Let’s just say I shouldn’t have to buy my own adult beverages for the next year and a half if, heaven forbid, I’m right.
Face it. Sane candidates — if there are any — lack sex appeal and name recognition. The nuttier the fruitcake, the more voters eat it up. Besides, if anyone clearly represents the values about half of all Americans have adopted in recent years, it is candidate Trump.
Think about it. He is brash, rich, exclusive, a reality-show star perceived to be telling it like it is — so long as you don’t require the telling of the truth. He also is a womanizing, casino-owning blowhard who is successfully wooing the Religious Right.
In a world where celebrities are celebrities because they are celebrities — or simply notorious — where perception counts more than reality and nobody cares how you got where you are, Donald is the man. He even has the necessary and distracting gimmick that Americans require in everything from their cars to facial cream: He has that wonderful trademark hair. Letterman’s writers got amazing mileage out of Trump’s hair, the hybrid comedic vehicle.
Trump doesn’t share details about building his wall to keep out illegals, or explain why determined terrorists would turn around at the gate after being asked about their religion, or expand on any of his other sweeping promises.

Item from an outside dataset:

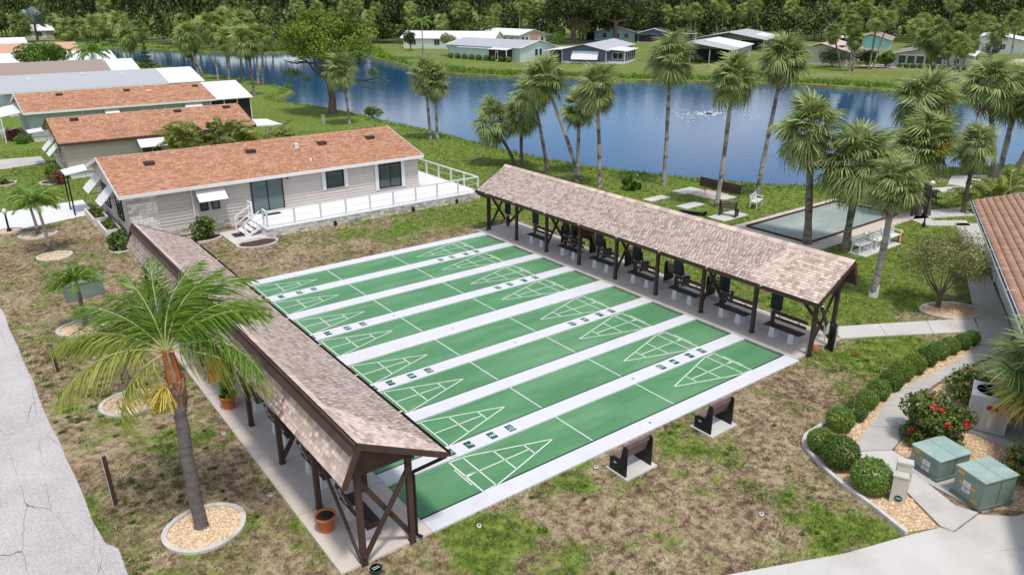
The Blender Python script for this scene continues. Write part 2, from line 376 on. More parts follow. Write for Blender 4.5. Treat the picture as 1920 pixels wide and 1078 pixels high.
MAT['areca'] = leafmat('areca_leaf', (.03,.07,.010), (.32,.36,.06), .3, .4, .2, (.45,.30,.05))
MAT['fan'] = leafmat('fan_leaf', (.06,.12,.03), (.30,.42,.12), .25, .4, .1)
MAT['fanyellow'] = leafmat('yellowing_leaf', (.30,.24,.04), (.70,.48,.06), .3, .5, .1)
MAT['flower_y'] = leafmat('yellow_spray', (.50,.38,.05), (.78,.66,.16), .2, .6, .1)
MAT['flower_o'] = leafmat('orange_fruit', (.60,.22,.02), (.80,.45,.05), .1, .6, .1)
MAT['bismarck'] = leafmat('blue_leaf', (.20,.26,.26), (.50,.58,.56), .1, .5, .1)
MAT['oak'] = leafmat('oak_leaf', (.018,.035,.008), (.10,.14,.035), .2, .5, .1)
MAT['pine'] = leafmat('pine_needles', (.05,.10,.010), (.33,.47,.04), .2, .5, .08)
MAT['forest'] = leafmat('forest_leaf', (.020,.042,.010), (.19,.24,.06), .2, .6, .05)
MAT['clump'] = leafmat('green_clump', (.035,.075,.012), (.17,.27,.04), .3)
MAT['hedge'] = leafmat('hedge_leaf', (.05,.105,.015), (.26,.40,.06), .2, .4, .1)
MAT['ixora'] = leafmat('ixora_leaf', (.035,.075,.012), (.30,.38,.08), .25, .35, .1)
MAT['olive'] = leafmat('olive_leaf', (.15,.17,.05), (.50,.50,.20), .25, .5, .1)
MAT['shrub'] = leafmat('shrub_leaf', (.04,.085,.012), (.22,.36,.04), .25, .45, .15)
MAT['petal'] = leafmat('red_petal', (.55,.03,.03), (.85,.10,.08), .2, .5, .1)
MAT['coral'] = leafmat('coral_petal', (.70,.16,.06), (.85,.30,.14), .2, .5, .1)
MAT['redleaf'] = leafmat('red_leaf', (.10,.02,.02), (.35,.08,.06), .2, .5, .1)
def glass(name, c, rough=.06):
    m = bpy.data.materials.new(name); t = nodes_of(m); finish(t, c, rough, spec=.8); return m
MAT['glass'] = glass('dark_window_glass', (.045,.06,.062))
MAT['glass2'] = glass('grey_green_glass', (.10,.15,.15), .1)
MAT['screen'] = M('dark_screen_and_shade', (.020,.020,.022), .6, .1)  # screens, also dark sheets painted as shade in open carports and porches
MAT['bulb'] = glass('lamp_globe', (.70,.70,.68), .15)
def court_grey():
    return M('bocce_surface', (.30,.355,.32), .9, .06, .5, 20., .08, (.40,.45,.41), (.45,.72), .5, spec=.08, stretch=(.35,1.4,1))
MAT['bocce'] = court_grey()
def water():
    m = bpy.data.materials.new('pond_water'); t = nodes_of(m); pos = t.nodes.new('ShaderNodeNewGeometry').outputs['Position']
    w1 = noise(t, pos, 1.1, 4, .6, .5); w2 = noise(t, pos, 5.5, 3, .6)
    h = mathn(t, 'ADD', w1, mathn(t, 'MULTIPLY', w2, .35))
    big = noise(t, pos, .035, 3)
    col = ramp(t, big, [(.3,(.003,.060,.175)),(.7,(.006,.080,.22))])
    finish(t, col, .05, h, .09, .12, spec=.32); return m
MAT['water'] = water()

# ------------------------------------------------------------------ ground, pond, road
POND = [(95,-8),(80,-3),(70,4),(61.8,9.2),(55.5,12.3),(48,13.6),(41.1,15.3),(38.7,18.1),(36.2,22.7),(33.9,28.3),(32.7,32.4),(32.2,37.7),(32.2,44.3),(32.4,53),(31.7,61.2),(31.5,72.1),(30.2,81.1),(28.8,85),(30.2,90.5),(33.6,94),(35.4,98.5),(35.9,110.4),(34.6,122.6),(32.4,130.5),(30,143),(28.5,160),(28,180),(26,205),(24,228),(32,237),(41,222.3),(53,192),(62,180),(77,188),(91,191),(88,176),(77,152),(73.6,136),(70.8,121.5),(69.3,106),(71.7,99.4),(76,94),(86,78),(92.4,71.2),(98,62.8),(103.6,55.4),(106.5,44),(107.5,28),(109,14),(106,0)]
def smoothpoly(P, it=1):
    for _ in range(it):
        Q = []
        for i in range(len(P)):
            a, b = P[i], P[(i+1) % len(P)]
            Q += [(a[0]*.75+b[0]*.25, a[1]*.75+b[1]*.25), (a[0]*.25+b[0]*.75, a[1]*.25+b[1]*.75)]
        P = Q
    return P
POND = smoothpoly(POND, 2)
def pip(x, y, poly):
    x = np.asarray(x); y = np.asarray(y); r = np.zeros(x.shape, bool); n = len(poly); j = n-1
    for i in range(n):
        xi, yi = poly[i][:2]; xj, yj = poly[j][:2]
        c = ((yi > y) != (yj > y)) & (x < (xj-xi)*(y-yi)/((yj-yi) or 1e-9)+xi); r ^= c; j = i
    return r
S = 3000
mb = MB(); outer = [Vector((-S,-S,0)), Vector((S,-S,0)), Vector((S,S,0)), Vector((-S,S,0))]
hole = [Vector((p[0],p[1],0)) for p in POND]; allp = outer + hole
for q in tessellate_polygon([outer, hole]):
    a, b, c = [allp[i] for i in q]
    if (b-a).cross(c-a).z < 0: b, c = c, b
    mb.add([a,b,c], [(0,1,2)])
structure('ground', mb, MAT['lawn'])
mb = MB(); n = len(POND); inn = []; inn0 = []
ar = sum(POND[i][0]*POND[(i+1)%n][1]-POND[(i+1)%n][0]*POND[i][1] for i in range(n))
for i in range(n):
    a = Vector(POND[i-1]); b = Vector(POND[(i+1)%n]); d = (b-a).normalized(); nn = Vector((-d.y, d.x)) * (1 if ar > 0 else -1)
    p = Vector(POND[i]); inn.append((p.x+nn.x*1.7, p.y+nn.y*1.7, -1.0)); inn0.append((p.x+nn.x*.5, p.y+nn.y*.5, -.16))
for i in range(n):
    j = (i+1) % n; mb.add([(*POND[i],0), (*POND[j],0), inn0[j], inn0[i]], [(0,1,2,3)], 0); mb.add([inn0[i], inn0[j], inn[j], inn[i]], [(0,1,2,3)], 1)
structure('pond_bank', mb, [MAT['lawn'], MAT['soil']])
mb = MB(); P3 = [Vector((p[0],p[1],-.5)) for p in POND]
for q in tessellate_polygon([P3]):
    a, b, c = [P3[i] for i in q]
    if (b-a).cross(c-a).z < 0: b, c = c, b
    mb.add([a,b,c], [(0,1,2)])
structure('pond_water', mb, MAT['water'])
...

He simply asks voters to trust that he’ll do what he says, and that his hair is real.
There is, however, a truth that Trump cannot hide as easily as he does his hairline: Donald Trump is a bully. And political bullies prosper in a world where people feel that the status quo is threatened.
Here’s a rich white man to lead those who are frightened and wandering in the wilderness of things they do not understand, things that tilt the reliable if unsatisfactory world off its axis: a black president, health care for the hoi polloi, tolerance for religions not their own.
Not only will Trump build a physical fence, he’ll support the mental barrier in the minds of those who sense they are no longer in charge. He’ll take the lunch money from the have-nots, and do it with swagger.
I see all of the above as a nomination-winning package if ever there was one. It’s Republican Trump in 2016, because that’s the way the cookie crumbles.